İş ahlakı, son zamanların en gözde konuları arasında. Şirket ahlakının bireysel değil, örgütsel bir kavram olduğu yönünde bir eğilim var. Bir şirkette dönen dolapları yalnızca bireysel ahlaksızlıkla açıklamak, demode olmaya başlayan bir görüş. Sorun, daha yükseklerde... Mesela "iyi yöneticiler neden ahlaki açıdan kötü seçimler yapar?" sorusu.
Öncelikle, yaptıkları yanlışların, ahlaksızlık olduğunu düşünmüyorlar.
İkincisi, kurum menfaati söz konusu ise ahlak dışı davranışların fazlaca sorgulanmaması gerektiği kanaatindeler.
Üçüncüsü, kurumun pay sahiplerinin, kurum çıkarları için "ahlak dışı dahi olsa" yöneticiden zaten bir şeyler yapmasını beklediği algısı. Son olarak da ahlak dışı adımların, bir şekliyle ortaya çıkmayacağı kanaati...
"Nasılsa yakalanmam" diyenlerin yakayı ele verdiğinde "haksızlığa uğradım, hak arıyorum" savunması, ortada bir "ahlak sorunu" olduğunu gösteriyor.
Aslında aranan, "hak" değil, "imtiyaz" dır. Devletten, kamudan, adaletten "HAK" tan ziyade "İMTİYAZ" talebinde olduğumuzu görüyorum.
Hak, kendisi için istediğini, başkası için de isteme tabanına dayanır. Oysa imtiyaz, kendine münhasır ayrıcalık talebinden başka bir şey değildir.

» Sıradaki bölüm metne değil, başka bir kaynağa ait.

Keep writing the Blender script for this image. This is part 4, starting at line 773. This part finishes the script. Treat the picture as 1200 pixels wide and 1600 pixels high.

İktidar iken "hakkı, hukuku hiçe sayarken", muhalefete düştüğünde "hakhukuk üstünlüğünden dem vurmak", bir tür imtiyaz dilenciliğidir. Sektörü yada firması için "haklı gerekçeler ileri sürerek" hak talebindekilerin, "Türkiye Optimali" ne zarar verme pahasına bu isteklerinde ısrarı, imtiyaz talebinin bir başka söylemidir.
"Nasılsa yakalayamazlar" aymazlığı ile yapılan yasadışlığın yakalanması halinde "haksızlığa uğradım" feryadı da imtiyaz talebinin dik alasıdır.
Netleştirirsek; "imtiyazsızlığa uğradım" demek daha doğru olur; " Kayıt dışındaki imtiyazımı yitirdim . Vergi kaçırma imtiyazım elimden alındı. Ortaklarımı dolandırma imtiyazımdan mahrum oldum.
'Rabbena hep bana' konforumu istiyorum. Politika da çözüm de üretmiyorum ama bu millet bana baksın! Zira bu ülkeyi ben kurdum neden işbaşında değilim? Herkes vergisini versin, ama ben hariç!
Herkes kurallara uysun ama ben uymayayım. Herkes kayda geçsin ama ben kayıt dışı kalayım . Ahlaksızlar tabii ki yakalansın ama ben yakalanmayayım."
Hak ile imtiyazı ayırt etme becerisi, bu yüzden hayati öneme sahip işte.